10. De estas riquezas estaba lleno el santo Job. Todo había perecido de un golpe; en su casa no había quedado nada por lo que antes parecía ser rico33. De repente se convierte en mendigo, se ve entre el estiércol, lleno de gusanos de la cabeza hasta los pies. ¿Qué más miserable que esta miseria? ¿Qué más feliz que la felicidad interior? Había perdido todo lo que le había otorgado el Señor, pero tenía a quien se lo había dado todo, a Dios. Desnudo —dice— salí del seno de mi madre, desnudo volveré a la tierra. El Señor me lo dio, el Señor me lo quitó. Como plugo al Señor, así sucedió. Alabado sea el nombre del Señor34. ¿Es cierto que es pobre? ¿Es cierto que no tiene nada? Si nada le queda, ¿de qué tesoro saca estas piedras preciosas de la alabanza a Dios? Luego el tentador llegó hasta su carne. Tras haberle quitado todo, le dejó a la mujer para que lo tentase35. Le dejó a Eva, pero él no fue Adán. ¿Y cómo fue hallado entonces? ¿Cómo respondió a su mujer, que le sugería que blasfemase? Has hablado —le dice— como una mujer necia.
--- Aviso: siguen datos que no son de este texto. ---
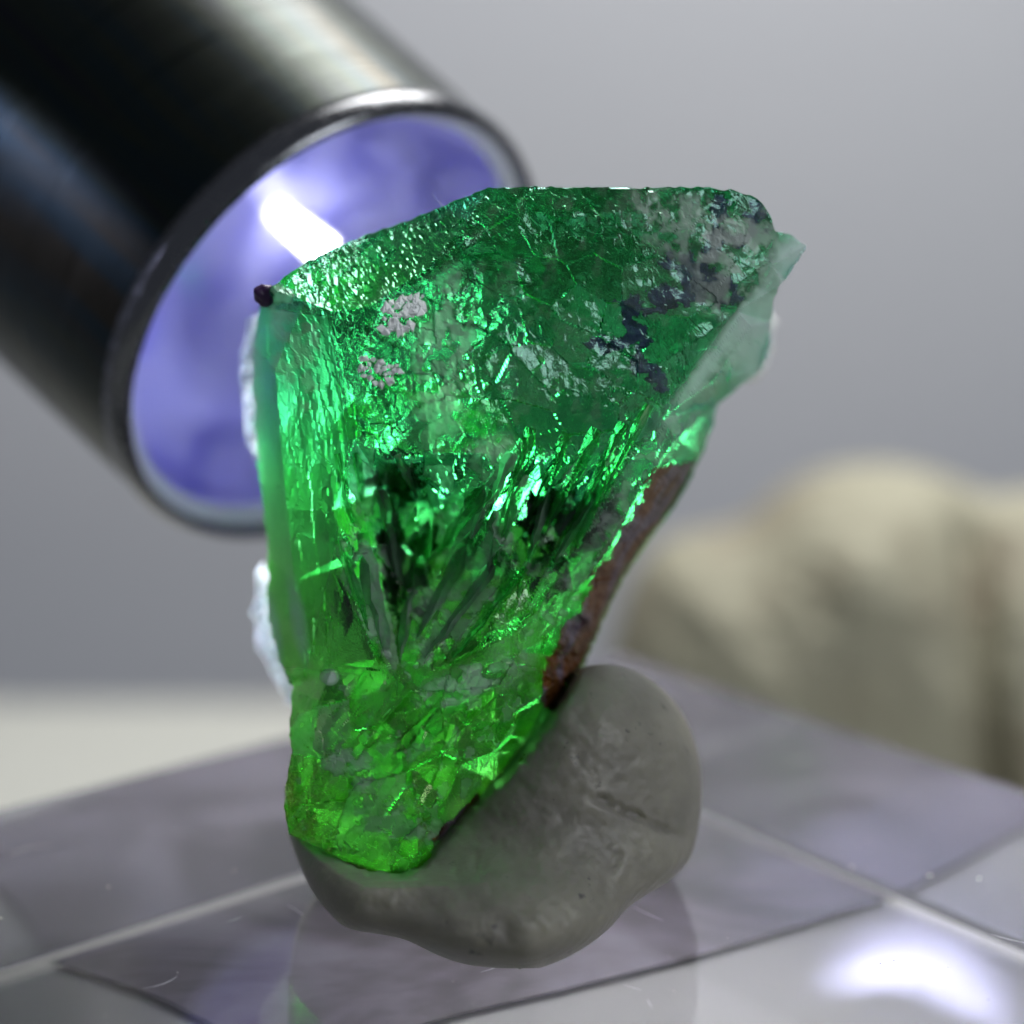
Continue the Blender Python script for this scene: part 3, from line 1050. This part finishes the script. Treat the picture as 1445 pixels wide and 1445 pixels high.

Si hemos recibido los bienes de la mano de Dios, ¿por qué no hemos de tolerar los males?36 ¡Oh varón podrido e íntegro, feo y hermoso, herido y sano a la vez! ¡Oh varón sentado en el estiércol y reinando en el cielo! Si lo amamos, imitémosle; para imitarle, esforcémonos, y si desfallecemos en la tarea, imploremos auxilio. Quien instituyó el combate, ayuda al combatiente. En efecto, Dios no te contempla cuando luchas, del mismo modo que el pueblo al auriga; la masa sabe gritar, pero no ayudar. Cuando combates, Dios no te contempla como el que instituyó los juegos al atleta; tiene preparada la corona de heno, pero no sabe ni puede aportar ayuda a quien está en apuros; en efecto, es un hombre, no Dios. Y quizá, en su condición de espectador, se fatiga él más estando sentado que el otro en la refriega. Dios, en cambio, cuando se convierte en espectador de sus combatientes, si le invocan, los asiste. Voz de un atleta suyo es lo dicho en el salmo: Si decía: «Mi pie se ha movido», tu misericordia, Señor, me ayudaba37. No seamos perezosos, pues, hermanos; pidamos, busquemos, llamemos, pues todo el que pide recibe, el que busca hallará y al que llame se le abrirá38.